— Start Provided data —

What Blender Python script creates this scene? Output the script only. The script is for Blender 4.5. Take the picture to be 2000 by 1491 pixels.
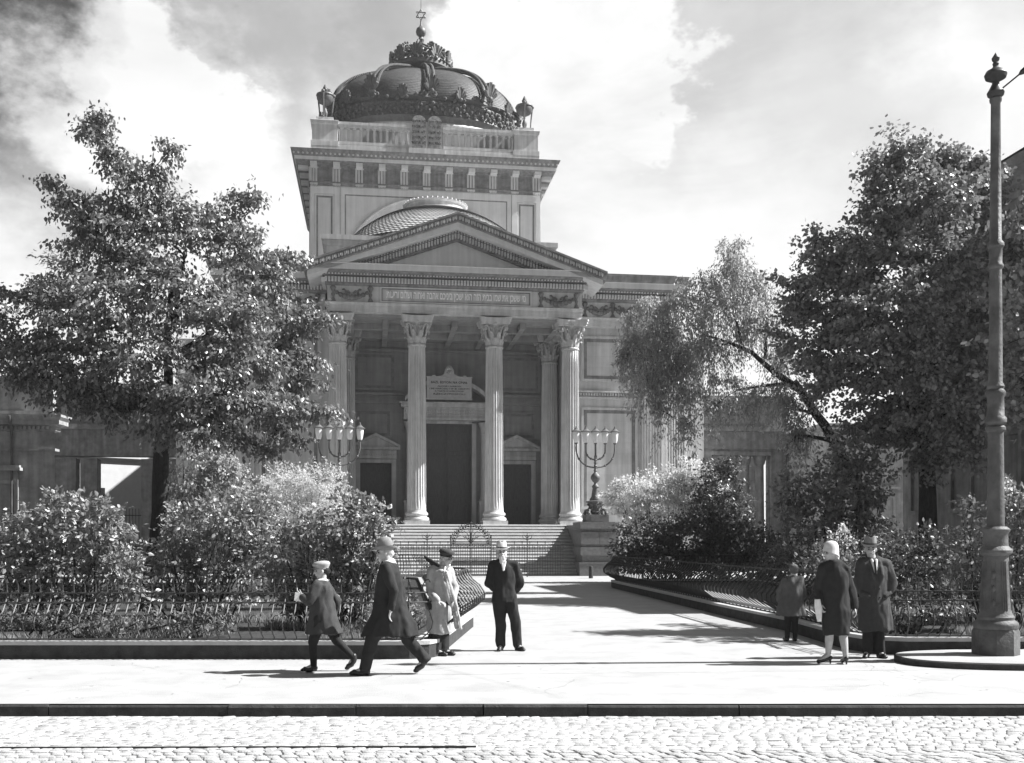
import bpy, bmesh, math, random
import numpy as np
from mathutils import Vector, Matrix, Euler, noise
R = math.radians
scene = bpy.context.scene
for o in list(bpy.data.objects): bpy.data.objects.remove(o)
COL = scene.collection

# ------------------------------------------------------------------ camera
CAM_Z = 1.72; F = 2030.0; HZ = 1058.0
cd = bpy.data.cameras.new('camera'); cam = bpy.data.objects.new('camera', cd); COL.objects.link(cam)
cam.location = (0, 0, CAM_Z); cam.rotation_euler = (R(90), 0, 0)
cd.sensor_width = 36; cd.lens = 36*F/2000.0; cd.shift_y = (HZ-745.5)/2000.0
cd.clip_end = 4000; cd.clip_start = .1
scene.camera = cam
scene.view_settings.view_transform = 'Standard'; scene.view_settings.look = 'None'
scene.view_settings.gamma = 1; scene.view_settings.exposure = 1.31
def at(px, py, Y):
    "a point of the photograph at the distance Y"
    return Vector(((px-1000)/F*Y, Y, CAM_Z+(HZ-py)/F*Y))

# ------------------------------------------------------------------ sun and sky
SUN_AZ, SUN_EL = R(3), R(45)          # azimuth counted from +X towards +Y
sd = bpy.data.lights.new('sun', 'SUN'); sun = bpy.data.objects.new('sun', sd); COL.objects.link(sun)
sd.energy = 5.0; sd.angle = R(.5); sd.color = (1, 1, 1)
sv = Vector((math.cos(SUN_AZ)*math.cos(SUN_EL), math.sin(SUN_AZ)*math.cos(SUN_EL), math.sin(SUN_EL)))
sun.rotation_euler = sv.to_track_quat('Z', 'Y').to_euler()
sun.location = (30, 5, 40)

world = bpy.data.worlds.new('World'); scene.world = world; world.use_nodes = True
wt = world.node_tree; wt.nodes.clear()
def wn(t, **k):
    n = wt.nodes.new(t)
    for a, b in k.items(): setattr(n, a, b)
    return n
def wl(a, b): wt.links.new(a, b)
def wm(op, a, b=None, c=None, clamp=False):
    n = wn('ShaderNodeMath', operation=op, use_clamp=clamp)
    for i, v in enumerate((a, b, c)):
        if v is None: continue
        if isinstance(v, (int, float)): n.inputs[i].default_value = v
        else: wl(v, n.inputs[i])
    return n.outputs[0]
sky = wn('ShaderNodeTexSky', sky_type='NISHITA', sun_disc=False, sun_elevation=SUN_EL, sun_rotation=math.pi/2-SUN_AZ, dust_density=2.0)
bw = wn('ShaderNodeRGBToBW'); wl(sky.outputs[0], bw.inputs[0])
tc = wn('ShaderNodeTexCoord')
nz = wn('ShaderNodeTexNoise'); nz.inputs['Scale'].default_value = 3.2; nz.inputs['Detail'].default_value = 9; nz.inputs['Roughness'].default_value = .58
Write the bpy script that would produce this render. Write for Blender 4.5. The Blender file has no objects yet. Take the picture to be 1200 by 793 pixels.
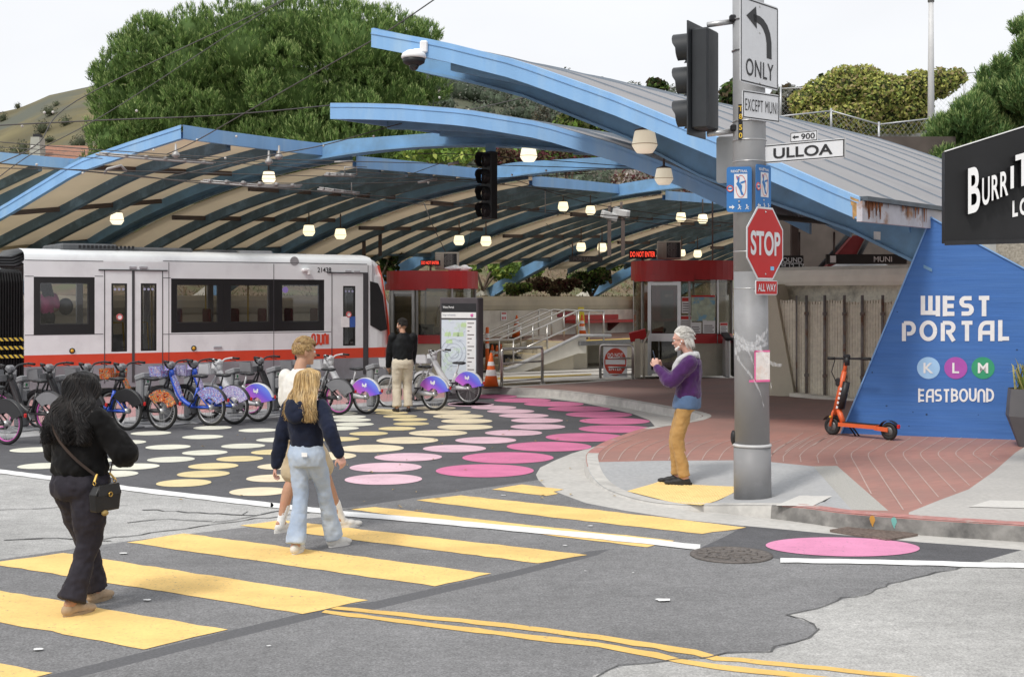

— End Provided data —

• Short problem: Write out all the entries exactly, except for the pictures.

• Solution:
What Blender Python script creates this scene? Output the script only. The script is for Blender 4.5. Take the picture to be 2000 by 1491 pixels.
import bpy, bmesh, math, random
import numpy as np
from mathutils import Vector, Matrix, Euler, noise
R = math.radians
scene = bpy.context.scene
for o in list(bpy.data.objects): bpy.data.objects.remove(o)
COL = scene.collection

# ------------------------------------------------------------------ camera
CAM_Z = 1.72; F = 2030.0; HZ = 1058.0
cd = bpy.data.cameras.new('camera'); cam = bpy.data.objects.new('camera', cd); COL.objects.link(cam)
cam.location = (0, 0, CAM_Z); cam.rotation_euler = (R(90), 0, 0)
cd.sensor_width = 36; cd.lens = 36*F/2000.0; cd.shift_y = (HZ-745.5)/2000.0
cd.clip_end = 4000; cd.clip_start = .1
scene.camera = cam
scene.view_settings.view_transform = 'Standard'; scene.view_settings.look = 'None'
scene.view_settings.gamma = 1; scene.view_settings.exposure = 1.31
def at(px, py, Y):
    "a point of the photograph at the distance Y"
    return Vector(((px-1000)/F*Y, Y, CAM_Z+(HZ-py)/F*Y))

# ------------------------------------------------------------------ sun and sky
SUN_AZ, SUN_EL = R(3), R(45)          # azimuth counted from +X towards +Y
sd = bpy.data.lights.new('sun', 'SUN'); sun = bpy.data.objects.new('sun', sd); COL.objects.link(sun)
sd.energy = 5.0; sd.angle = R(.5); sd.color = (1, 1, 1)
sv = Vector((math.cos(SUN_AZ)*math.cos(SUN_EL), math.sin(SUN_AZ)*math.cos(SUN_EL), math.sin(SUN_EL)))
sun.rotation_euler = sv.to_track_quat('Z', 'Y').to_euler()
sun.location = (30, 5, 40)

world = bpy.data.worlds.new('World'); scene.world = world; world.use_nodes = True
wt = world.node_tree; wt.nodes.clear()
def wn(t, **k):
    n = wt.nodes.new(t)
    for a, b in k.items(): setattr(n, a, b)
    return n
def wl(a, b): wt.links.new(a, b)
def wm(op, a, b=None, c=None, clamp=False):
    n = wn('ShaderNodeMath', operation=op, use_clamp=clamp)
    for i, v in enumerate((a, b, c)):
        if v is None: continue
        if isinstance(v, (int, float)): n.inputs[i].default_value = v
        else: wl(v, n.inputs[i])
    return n.outputs[0]
sky = wn('ShaderNodeTexSky', sky_type='NISHITA', sun_disc=False, sun_elevation=SUN_EL, sun_rotation=math.pi/2-SUN_AZ, dust_density=2.0)
bw = wn('ShaderNodeRGBToBW'); wl(sky.outputs[0], bw.inputs[0])
tc = wn('ShaderNodeTexCoord')
nz = wn('ShaderNodeTexNoise'); nz.inputs['Scale'].default_value = 3.2; nz.inputs['Detail'].default_value = 9; nz.inputs['Roughness'].default_value = .58
Write the bpy script that would produce this render. Write for Blender 4.5. The Blender file has no objects yet. Take the picture to be 1200 by 793 pixels.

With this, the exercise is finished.